───── Input material

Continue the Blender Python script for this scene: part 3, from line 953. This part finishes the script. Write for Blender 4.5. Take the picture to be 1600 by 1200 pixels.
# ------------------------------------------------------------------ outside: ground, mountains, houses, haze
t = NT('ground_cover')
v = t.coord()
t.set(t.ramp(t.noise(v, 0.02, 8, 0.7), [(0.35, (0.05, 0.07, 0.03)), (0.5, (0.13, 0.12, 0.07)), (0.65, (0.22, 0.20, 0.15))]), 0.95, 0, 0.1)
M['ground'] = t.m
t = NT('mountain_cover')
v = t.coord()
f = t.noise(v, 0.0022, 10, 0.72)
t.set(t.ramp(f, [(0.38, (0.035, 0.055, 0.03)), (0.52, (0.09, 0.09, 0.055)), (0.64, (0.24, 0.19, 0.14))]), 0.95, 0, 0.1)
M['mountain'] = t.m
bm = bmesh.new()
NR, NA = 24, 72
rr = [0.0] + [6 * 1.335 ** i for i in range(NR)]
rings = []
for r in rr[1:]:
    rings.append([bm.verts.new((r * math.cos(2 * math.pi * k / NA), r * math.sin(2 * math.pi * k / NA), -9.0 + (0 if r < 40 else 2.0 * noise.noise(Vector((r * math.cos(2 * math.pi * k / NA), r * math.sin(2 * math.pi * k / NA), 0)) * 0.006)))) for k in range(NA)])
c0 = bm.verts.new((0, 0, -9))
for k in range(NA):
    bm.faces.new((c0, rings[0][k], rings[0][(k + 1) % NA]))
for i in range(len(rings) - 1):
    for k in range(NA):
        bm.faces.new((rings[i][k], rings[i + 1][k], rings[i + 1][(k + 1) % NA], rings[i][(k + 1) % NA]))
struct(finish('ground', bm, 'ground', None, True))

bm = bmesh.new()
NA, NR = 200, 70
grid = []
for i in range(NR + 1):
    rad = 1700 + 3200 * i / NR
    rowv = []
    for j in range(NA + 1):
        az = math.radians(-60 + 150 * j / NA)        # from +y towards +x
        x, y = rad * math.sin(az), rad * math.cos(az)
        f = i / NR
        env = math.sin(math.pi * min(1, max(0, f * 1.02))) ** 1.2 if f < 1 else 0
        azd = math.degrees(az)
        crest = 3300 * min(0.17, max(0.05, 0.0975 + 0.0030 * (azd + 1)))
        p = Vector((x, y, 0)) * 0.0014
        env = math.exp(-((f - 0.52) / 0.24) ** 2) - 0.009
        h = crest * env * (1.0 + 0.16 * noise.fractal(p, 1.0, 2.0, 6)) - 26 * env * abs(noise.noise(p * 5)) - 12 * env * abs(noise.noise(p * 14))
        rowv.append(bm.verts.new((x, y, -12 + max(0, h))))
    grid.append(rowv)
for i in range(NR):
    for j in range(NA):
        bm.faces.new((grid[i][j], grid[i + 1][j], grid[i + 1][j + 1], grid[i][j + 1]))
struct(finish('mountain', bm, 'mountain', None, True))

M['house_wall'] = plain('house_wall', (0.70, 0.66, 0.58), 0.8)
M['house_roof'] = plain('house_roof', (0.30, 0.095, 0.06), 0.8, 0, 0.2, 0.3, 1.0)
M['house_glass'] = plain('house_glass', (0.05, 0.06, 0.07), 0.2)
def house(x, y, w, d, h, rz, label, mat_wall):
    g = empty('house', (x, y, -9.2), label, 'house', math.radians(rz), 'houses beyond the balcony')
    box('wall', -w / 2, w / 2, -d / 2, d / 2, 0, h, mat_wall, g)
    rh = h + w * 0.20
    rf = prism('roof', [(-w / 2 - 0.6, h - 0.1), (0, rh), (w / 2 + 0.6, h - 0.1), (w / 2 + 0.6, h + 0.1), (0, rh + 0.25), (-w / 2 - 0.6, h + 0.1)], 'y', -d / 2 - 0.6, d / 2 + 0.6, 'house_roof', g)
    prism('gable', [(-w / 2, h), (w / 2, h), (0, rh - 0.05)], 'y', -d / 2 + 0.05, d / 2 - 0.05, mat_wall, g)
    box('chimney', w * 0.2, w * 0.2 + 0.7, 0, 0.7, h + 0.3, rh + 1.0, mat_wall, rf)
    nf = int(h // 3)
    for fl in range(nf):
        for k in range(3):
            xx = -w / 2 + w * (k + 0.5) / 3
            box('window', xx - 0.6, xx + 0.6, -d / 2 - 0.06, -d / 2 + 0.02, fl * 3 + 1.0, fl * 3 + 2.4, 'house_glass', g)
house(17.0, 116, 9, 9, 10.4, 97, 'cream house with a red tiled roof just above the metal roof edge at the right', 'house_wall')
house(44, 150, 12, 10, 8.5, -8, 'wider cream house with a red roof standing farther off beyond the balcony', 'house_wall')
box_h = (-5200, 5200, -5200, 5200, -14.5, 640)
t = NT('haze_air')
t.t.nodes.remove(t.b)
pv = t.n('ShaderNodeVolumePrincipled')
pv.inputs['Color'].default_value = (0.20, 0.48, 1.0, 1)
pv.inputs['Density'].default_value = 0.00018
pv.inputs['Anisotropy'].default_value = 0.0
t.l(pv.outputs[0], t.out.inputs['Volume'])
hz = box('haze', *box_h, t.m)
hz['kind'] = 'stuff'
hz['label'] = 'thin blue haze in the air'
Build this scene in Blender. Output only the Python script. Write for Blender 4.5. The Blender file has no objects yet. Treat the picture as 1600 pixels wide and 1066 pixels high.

──────────

▸ **Work required**: The records above should be restated word for word, please.

▸ **Exercise result**:
Continue the Blender Python script for this scene: part 3, from line 953. This part finishes the script. Write for Blender 4.5. Take the picture to be 1600 by 1200 pixels.
# ------------------------------------------------------------------ outside: ground, mountains, houses, haze
t = NT('ground_cover')
v = t.coord()
t.set(t.ramp(t.noise(v, 0.02, 8, 0.7), [(0.35, (0.05, 0.07, 0.03)), (0.5, (0.13, 0.12, 0.07)), (0.65, (0.22, 0.20, 0.15))]), 0.95, 0, 0.1)
M['ground'] = t.m
t = NT('mountain_cover')
v = t.coord()
f = t.noise(v, 0.0022, 10, 0.72)
t.set(t.ramp(f, [(0.38, (0.035, 0.055, 0.03)), (0.52, (0.09, 0.09, 0.055)), (0.64, (0.24, 0.19, 0.14))]), 0.95, 0, 0.1)
M['mountain'] = t.m
bm = bmesh.new()
NR, NA = 24, 72
rr = [0.0] + [6 * 1.335 ** i for i in range(NR)]
rings = []
for r in rr[1:]:
    rings.append([bm.verts.new((r * math.cos(2 * math.pi * k / NA), r * math.sin(2 * math.pi * k / NA), -9.0 + (0 if r < 40 else 2.0 * noise.noise(Vector((r * math.cos(2 * math.pi * k / NA), r * math.sin(2 * math.pi * k / NA), 0)) * 0.006)))) for k in range(NA)])
c0 = bm.verts.new((0, 0, -9))
for k in range(NA):
    bm.faces.new((c0, rings[0][k], rings[0][(k + 1) % NA]))
for i in range(len(rings) - 1):
    for k in range(NA):
        bm.faces.new((rings[i][k], rings[i + 1][k], rings[i + 1][(k + 1) % NA], rings[i][(k + 1) % NA]))
struct(finish('ground', bm, 'ground', None, True))

bm = bmesh.new()
NA, NR = 200, 70
grid = []
for i in range(NR + 1):
    rad = 1700 + 3200 * i / NR
    rowv = []
    for j in range(NA + 1):
        az = math.radians(-60 + 150 * j / NA)        # from +y towards +x
        x, y = rad * math.sin(az), rad * math.cos(az)
        f = i / NR
        env = math.sin(math.pi * min(1, max(0, f * 1.02))) ** 1.2 if f < 1 else 0
        azd = math.degrees(az)
        crest = 3300 * min(0.17, max(0.05, 0.0975 + 0.0030 * (azd + 1)))
        p = Vector((x, y, 0)) * 0.0014
        env = math.exp(-((f - 0.52) / 0.24) ** 2) - 0.009
        h = crest * env * (1.0 + 0.16 * noise.fractal(p, 1.0, 2.0, 6)) - 26 * env * abs(noise.noise(p * 5)) - 12 * env * abs(noise.noise(p * 14))
        rowv.append(bm.verts.new((x, y, -12 + max(0, h))))
    grid.append(rowv)
for i in range(NR):
    for j in range(NA):
        bm.faces.new((grid[i][j], grid[i + 1][j], grid[i + 1][j + 1], grid[i][j + 1]))
struct(finish('mountain', bm, 'mountain', None, True))

M['house_wall'] = plain('house_wall', (0.70, 0.66, 0.58), 0.8)
M['house_roof'] = plain('house_roof', (0.30, 0.095, 0.06), 0.8, 0, 0.2, 0.3, 1.0)
M['house_glass'] = plain('house_glass', (0.05, 0.06, 0.07), 0.2)
def house(x, y, w, d, h, rz, label, mat_wall):
    g = empty('house', (x, y, -9.2), label, 'house', math.radians(rz), 'houses beyond the balcony')
    box('wall', -w / 2, w / 2, -d / 2, d / 2, 0, h, mat_wall, g)
    rh = h + w * 0.20
    rf = prism('roof', [(-w / 2 - 0.6, h - 0.1), (0, rh), (w / 2 + 0.6, h - 0.1), (w / 2 + 0.6, h + 0.1), (0, rh + 0.25), (-w / 2 - 0.6, h + 0.1)], 'y', -d / 2 - 0.6, d / 2 + 0.6, 'house_roof', g)
    prism('gable', [(-w / 2, h), (w / 2, h), (0, rh - 0.05)], 'y', -d / 2 + 0.05, d / 2 - 0.05, mat_wall, g)
    box('chimney', w * 0.2, w * 0.2 + 0.7, 0, 0.7, h + 0.3, rh + 1.0, mat_wall, rf)
    nf = int(h // 3)
    for fl in range(nf):
        for k in range(3):
            xx = -w / 2 + w * (k + 0.5) / 3
            box('window', xx - 0.6, xx + 0.6, -d / 2 - 0.06, -d / 2 + 0.02, fl * 3 + 1.0, fl * 3 + 2.4, 'house_glass', g)
house(17.0, 116, 9, 9, 10.4, 97, 'cream house with a red tiled roof just above the metal roof edge at the right', 'house_wall')
house(44, 150, 12, 10, 8.5, -8, 'wider cream house with a red roof standing farther off beyond the balcony', 'house_wall')
box_h = (-5200, 5200, -5200, 5200, -14.5, 640)
t = NT('haze_air')
t.t.nodes.remove(t.b)
pv = t.n('ShaderNodeVolumePrincipled')
pv.inputs['Color'].default_value = (0.20, 0.48, 1.0, 1)
pv.inputs['Density'].default_value = 0.00018
pv.inputs['Anisotropy'].default_value = 0.0
t.l(pv.outputs[0], t.out.inputs['Volume'])
hz = box('haze', *box_h, t.m)
hz['kind'] = 'stuff'
hz['label'] = 'thin blue haze in the air'
Build this scene in Blender. Output only the Python script. Write for Blender 4.5. The Blender file has no objects yet. Treat the picture as 1600 pixels wide and 1066 pixels high.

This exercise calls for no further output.